Side B: The Music
High and Low
The soundtrack to what I couldn’t say out loud.
by D.
Some songs don’t remind me of you. They remind me of the version of myself that waited.
1. “Born to Die” – Lana Del Rey
A prayer to the inevitable.
To love something knowing it’s already halfway gone.
This is the anthem of Gatsby’s dream,
and the whisper Ezel never got to say: “We were doomed from the beginning, weren’t we?”
2. “Let the Light In” – Lana Del Rey (feat. Father John Misty)
For the second chances that weren’t taken.
For the times you almost let yourself be happy again.
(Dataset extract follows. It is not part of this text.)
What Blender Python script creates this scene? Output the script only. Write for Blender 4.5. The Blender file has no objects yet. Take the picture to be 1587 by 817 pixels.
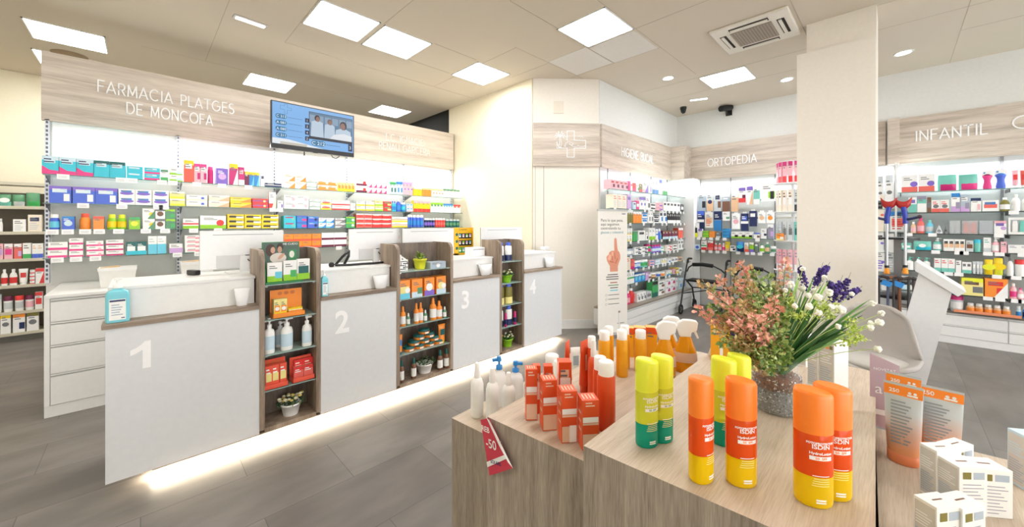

This one plays in the background when Eysan hesitates.
When Daisy remembers.
When you wonder what could’ve happened if only they had stayed.
3. “High by the Beach” – Lana Del Rey
The moment when softness turns into survival.
When you stop explaining, and just exist—high, detached, unreachable.
It’s not that you don’t feel anymore.
It’s that you’ve grown tired of being misunderstood.
4. “Art Deco” – Lana Del Rey
A slow walk through an old self.
Detached, glittered, sad in silence.
This track plays like the lobby of Gatsby’s house after the guests leave.
Or the moment Ezel lights a cigarette and says nothing at all.
5. “Salvatore” – Lana Del Rey
The most dramatic performance of feeling nothing while feeling everything.
Playful sorrow wrapped in absurdity.
This is the mask.
The song you dance to so they don’t ask if you’re okay.
6. “Doin’ Time” – Lana Del Rey
You were loyal to someone who made you wait too long.
And now the rhythm is all that’s left.
A summer song for when love feels like a sentence.
This could’ve been Jay’s playlist in West Egg—if he ever let the pain turn to music.
7. “Video Games” – Lana Del Rey
The moment you realized love was never equal.
You romanticized someone who only loved when you weren’t asking for anything.
This is a love letter to the imbalance.
The devotion that left you with empty hands and eyes full of belief.
8. “Summertime Sadness” – Lana Del Rey
That beautiful melancholy.
When the sun’s out but you feel like mourning anyway.
It’s the energy of someone who once smiled in gold,
but now dresses her grief in linen and rouge.
9. “The Last Day” – Moby (with Skylar Grey)
This one hurts.
It plays like a funeral for everything you had to walk away from without closure.
It belongs to both Jay and Ezel.
To the final silence after all the words were used up.
To the look you give someone you loved, one last time.
10. “Music to Watch Boys To” – Lana Del Rey
Aesthetically detached.
This track sounds like emotional absence wrapped in a vintage filter.
The mood of someone who’s done performing need,
and now only watches love from behind glass.
11. “Only Love Can Hurt Like This” – Paloma Faith
This is the scream behind every soft smile.
The kind of love that ruins your appetite but never your loyalty.
This would’ve played while Ezel remembered her name.
Or when Gatsby realized she wouldn’t come.
12. “Eyşan (Unutamıyorum)” – Toygar Işıklı
The sound of holding a name in your throat long after it’s safe to say it.
Not a song. A pulse.
A moment.
A sigh that never ended.
13. “Yazgı” – Toygar Işıklı
“Destiny.” But the kind that doesn’t save you.
The kind that lets it all happen anyway.
This is the instrumental that plays when you accept it:
They were part of your fate.
Not your forever.
14. “Bu Nasıl Bir Büyü” – Toygar Işıklı
“What kind of spell is this?”
This one sounds like being haunted while wide awake.
This is the echo of a love that rewired you.
The melody of being unable to forget even when you’re no longer waiting.
15. “Ghosts and Creatures” – Telekinesis
The final track, and the most honest.
This is the sound of walking through your old self’s house—room by room.
It doesn’t shout. It lingers.
It’s the perfect goodbye to the person you were before the ache started.